Christine recognises that artists are natural risk takers and has recruited many to work alongside citizens of the Pod. In her own words “…to respect and reflect people’s aspirations.” In this way people stop feeling marginalised and start feeling like creative human beings. Citizens of a vibrant city.

A Development Worker commented:

“Change happens when we both take positive risks. The ‘push and pull’ of the debate, can take citizens’ lives to unexpected and exciting places”.

Redistribute the power

Christine also has a keen sense of power imbalance. Her service user to citizen model is all about giving people back their agency and encouraging them to move on. When people are first referred to the Pod, they meet there, but in the second meeting they choose a location of their own choice. They are never bound to the Pod.

The ultimate goal is to help people to move on to fully independent lives. When Christine first arrived on the scene many people  had been attending the day centre for years. One person thought it was for ‘around three years’ when it was actually seven! In response to that time unwittingly lost, the Pod introduced a Pass Card to give people confidence about moving on. The Pass Card offered a fixed number of one hour sessions with a development worker after leaving the service, without the need to be re-referred by a Care Co-ordinator. No-one has ever used all the slots on their card.

Embrace flawed leadership

The Pod represents a new model of social care, one that focuses on critical connections, a shift to citizenship and agency. But underneath that there is a leadership model; a way of being that allows you to embrace the ‘chaos’ of positive risk breaking. Here’s is Christine’s advice:

 • Don’t be frightened of disagreement

• Be prepared for difficult conversations

• Push and provoke

• Ask the difficult question. And then keep asking it.

• Enable citizen’s rights

• Look for the mutual gain

• Be brave

• Test it and build on it

• Be pragmatic

• Do stuff

“It’s not about conforming and not about having answers – it has to be about outcomes not outputs. If you are truly innovating you won’t know all the answers. If you know the answers, it’s not innovation – innovation is about positive risk taking”. 

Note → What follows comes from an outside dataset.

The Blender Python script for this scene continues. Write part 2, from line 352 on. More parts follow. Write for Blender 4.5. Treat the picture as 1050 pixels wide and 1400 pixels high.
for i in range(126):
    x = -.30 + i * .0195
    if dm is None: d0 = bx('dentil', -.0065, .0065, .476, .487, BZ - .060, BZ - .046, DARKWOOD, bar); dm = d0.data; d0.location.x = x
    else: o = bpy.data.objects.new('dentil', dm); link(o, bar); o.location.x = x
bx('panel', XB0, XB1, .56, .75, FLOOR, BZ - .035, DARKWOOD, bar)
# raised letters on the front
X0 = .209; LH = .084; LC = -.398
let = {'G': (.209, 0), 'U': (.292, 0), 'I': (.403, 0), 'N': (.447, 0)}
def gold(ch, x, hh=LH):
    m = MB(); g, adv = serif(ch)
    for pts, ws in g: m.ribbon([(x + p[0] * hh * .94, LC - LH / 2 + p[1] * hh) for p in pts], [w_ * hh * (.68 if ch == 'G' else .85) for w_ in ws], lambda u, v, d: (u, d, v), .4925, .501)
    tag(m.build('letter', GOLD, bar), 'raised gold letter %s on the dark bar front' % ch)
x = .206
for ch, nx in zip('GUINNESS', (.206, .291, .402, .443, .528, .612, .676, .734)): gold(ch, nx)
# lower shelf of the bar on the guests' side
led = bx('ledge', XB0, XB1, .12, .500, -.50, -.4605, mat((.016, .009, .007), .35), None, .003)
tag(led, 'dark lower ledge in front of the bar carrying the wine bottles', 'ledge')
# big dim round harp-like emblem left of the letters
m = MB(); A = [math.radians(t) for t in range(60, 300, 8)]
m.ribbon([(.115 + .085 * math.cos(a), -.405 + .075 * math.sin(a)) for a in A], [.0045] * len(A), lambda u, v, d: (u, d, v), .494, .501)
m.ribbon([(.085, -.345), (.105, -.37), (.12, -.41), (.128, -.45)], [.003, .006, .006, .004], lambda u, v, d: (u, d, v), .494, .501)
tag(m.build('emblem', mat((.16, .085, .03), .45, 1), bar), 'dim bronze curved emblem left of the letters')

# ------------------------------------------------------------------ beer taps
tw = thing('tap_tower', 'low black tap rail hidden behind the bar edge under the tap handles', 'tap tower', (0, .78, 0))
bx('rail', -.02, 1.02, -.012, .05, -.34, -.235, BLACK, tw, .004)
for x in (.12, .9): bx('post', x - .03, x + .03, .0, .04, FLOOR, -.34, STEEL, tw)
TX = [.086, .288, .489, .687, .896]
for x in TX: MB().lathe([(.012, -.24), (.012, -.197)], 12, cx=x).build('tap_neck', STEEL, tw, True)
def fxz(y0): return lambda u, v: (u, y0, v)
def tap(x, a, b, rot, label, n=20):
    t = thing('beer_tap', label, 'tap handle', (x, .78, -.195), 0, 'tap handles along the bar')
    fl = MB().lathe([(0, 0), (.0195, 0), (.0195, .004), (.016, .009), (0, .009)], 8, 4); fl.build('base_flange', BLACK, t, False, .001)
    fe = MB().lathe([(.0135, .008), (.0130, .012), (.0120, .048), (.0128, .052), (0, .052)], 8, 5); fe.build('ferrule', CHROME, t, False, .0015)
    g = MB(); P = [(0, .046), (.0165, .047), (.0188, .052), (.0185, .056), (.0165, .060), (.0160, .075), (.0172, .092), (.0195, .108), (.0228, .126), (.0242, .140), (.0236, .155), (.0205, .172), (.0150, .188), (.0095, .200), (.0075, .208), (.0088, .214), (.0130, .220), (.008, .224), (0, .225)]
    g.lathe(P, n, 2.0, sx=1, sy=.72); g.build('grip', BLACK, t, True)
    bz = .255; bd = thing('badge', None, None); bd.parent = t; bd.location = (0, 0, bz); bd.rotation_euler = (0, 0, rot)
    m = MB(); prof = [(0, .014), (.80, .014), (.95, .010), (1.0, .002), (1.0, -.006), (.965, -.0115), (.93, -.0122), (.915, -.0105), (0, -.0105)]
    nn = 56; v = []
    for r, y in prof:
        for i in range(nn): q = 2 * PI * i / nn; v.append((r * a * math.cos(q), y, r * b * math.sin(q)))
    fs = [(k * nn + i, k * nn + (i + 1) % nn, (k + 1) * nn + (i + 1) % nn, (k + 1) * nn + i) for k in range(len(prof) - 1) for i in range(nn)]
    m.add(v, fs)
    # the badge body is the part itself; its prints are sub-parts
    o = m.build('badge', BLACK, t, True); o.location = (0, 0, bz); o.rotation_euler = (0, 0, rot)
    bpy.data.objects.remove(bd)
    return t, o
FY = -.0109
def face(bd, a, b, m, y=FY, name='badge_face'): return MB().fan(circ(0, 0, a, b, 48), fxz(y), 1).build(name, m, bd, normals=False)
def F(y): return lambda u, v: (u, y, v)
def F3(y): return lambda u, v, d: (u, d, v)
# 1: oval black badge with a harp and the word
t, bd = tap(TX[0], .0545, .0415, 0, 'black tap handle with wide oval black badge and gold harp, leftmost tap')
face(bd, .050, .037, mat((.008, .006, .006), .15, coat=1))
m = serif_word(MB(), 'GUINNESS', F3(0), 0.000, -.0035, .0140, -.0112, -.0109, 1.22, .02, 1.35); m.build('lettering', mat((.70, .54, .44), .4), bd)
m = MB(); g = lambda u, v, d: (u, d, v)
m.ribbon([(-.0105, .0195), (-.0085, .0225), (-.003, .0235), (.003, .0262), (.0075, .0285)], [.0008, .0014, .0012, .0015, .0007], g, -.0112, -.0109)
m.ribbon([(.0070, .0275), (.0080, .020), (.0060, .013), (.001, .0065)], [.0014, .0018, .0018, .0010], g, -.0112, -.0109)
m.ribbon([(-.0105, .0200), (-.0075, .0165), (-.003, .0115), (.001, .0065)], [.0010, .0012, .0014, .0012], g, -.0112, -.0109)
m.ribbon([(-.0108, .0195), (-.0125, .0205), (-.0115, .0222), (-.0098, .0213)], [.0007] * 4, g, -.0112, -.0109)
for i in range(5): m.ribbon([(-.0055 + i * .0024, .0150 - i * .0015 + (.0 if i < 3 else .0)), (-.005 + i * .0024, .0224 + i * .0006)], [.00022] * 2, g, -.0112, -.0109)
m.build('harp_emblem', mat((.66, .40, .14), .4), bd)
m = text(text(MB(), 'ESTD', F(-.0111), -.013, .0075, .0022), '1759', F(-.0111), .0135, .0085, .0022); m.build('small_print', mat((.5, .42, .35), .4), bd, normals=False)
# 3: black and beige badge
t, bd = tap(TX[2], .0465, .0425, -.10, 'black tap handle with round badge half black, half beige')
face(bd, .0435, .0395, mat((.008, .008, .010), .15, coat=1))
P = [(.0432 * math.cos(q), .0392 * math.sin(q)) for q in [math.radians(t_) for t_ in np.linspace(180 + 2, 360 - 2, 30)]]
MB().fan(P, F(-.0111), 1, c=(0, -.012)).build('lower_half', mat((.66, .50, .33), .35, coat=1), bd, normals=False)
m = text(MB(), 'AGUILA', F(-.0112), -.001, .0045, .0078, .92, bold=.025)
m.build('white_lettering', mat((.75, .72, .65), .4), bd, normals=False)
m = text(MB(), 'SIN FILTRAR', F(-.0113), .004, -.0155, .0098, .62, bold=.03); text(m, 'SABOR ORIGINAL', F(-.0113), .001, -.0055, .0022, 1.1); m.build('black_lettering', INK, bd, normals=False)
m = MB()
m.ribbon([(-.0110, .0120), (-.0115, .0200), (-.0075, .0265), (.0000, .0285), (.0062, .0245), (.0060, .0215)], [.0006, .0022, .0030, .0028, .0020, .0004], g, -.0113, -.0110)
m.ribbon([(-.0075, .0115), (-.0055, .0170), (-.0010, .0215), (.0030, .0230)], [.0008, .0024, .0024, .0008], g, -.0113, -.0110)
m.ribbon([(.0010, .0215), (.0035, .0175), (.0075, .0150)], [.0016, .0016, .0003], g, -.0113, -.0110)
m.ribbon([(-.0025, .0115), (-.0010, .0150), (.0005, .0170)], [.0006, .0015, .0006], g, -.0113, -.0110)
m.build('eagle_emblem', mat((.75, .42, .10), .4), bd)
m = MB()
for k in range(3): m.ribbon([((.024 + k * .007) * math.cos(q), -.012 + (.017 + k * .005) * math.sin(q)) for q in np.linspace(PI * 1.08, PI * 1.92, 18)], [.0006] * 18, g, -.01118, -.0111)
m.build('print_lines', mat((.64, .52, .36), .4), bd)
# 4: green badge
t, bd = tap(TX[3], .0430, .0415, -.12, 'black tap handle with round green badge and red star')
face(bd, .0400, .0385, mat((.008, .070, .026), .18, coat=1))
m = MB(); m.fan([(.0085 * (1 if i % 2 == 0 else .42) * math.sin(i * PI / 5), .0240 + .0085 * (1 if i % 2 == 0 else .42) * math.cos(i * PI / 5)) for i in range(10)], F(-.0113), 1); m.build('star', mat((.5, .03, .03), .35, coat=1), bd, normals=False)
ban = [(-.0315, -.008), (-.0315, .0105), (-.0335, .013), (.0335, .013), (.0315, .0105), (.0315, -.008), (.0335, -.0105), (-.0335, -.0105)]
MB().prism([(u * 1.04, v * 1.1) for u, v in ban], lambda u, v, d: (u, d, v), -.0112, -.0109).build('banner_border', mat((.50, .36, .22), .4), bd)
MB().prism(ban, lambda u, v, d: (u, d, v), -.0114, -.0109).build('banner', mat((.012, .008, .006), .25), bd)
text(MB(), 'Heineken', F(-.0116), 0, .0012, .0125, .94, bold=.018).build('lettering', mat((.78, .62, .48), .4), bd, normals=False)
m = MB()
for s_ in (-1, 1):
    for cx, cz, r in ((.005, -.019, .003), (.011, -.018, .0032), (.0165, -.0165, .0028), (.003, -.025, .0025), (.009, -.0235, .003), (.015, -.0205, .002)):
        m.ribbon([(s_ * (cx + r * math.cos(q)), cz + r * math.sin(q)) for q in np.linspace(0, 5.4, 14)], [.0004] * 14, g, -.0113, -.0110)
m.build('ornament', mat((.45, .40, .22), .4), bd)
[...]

From Christine to Captain Flint: in the darkness, there is discovery, possibility, freedom.

Pirate through and through.   

Christine recently presented the Pod as a case study for innovation in front of fifty senior leaders from across healthcare. She was held up as an example of success by Duncan Selbie, the Chief Executive of Public Health England.

So next time you’re told that you can’t do this or that, or are worried that the risks won’t pay off, execute your doubts like the traitors they are and remember. Everyone knows that we need new methods, we just have to brave enough to do it.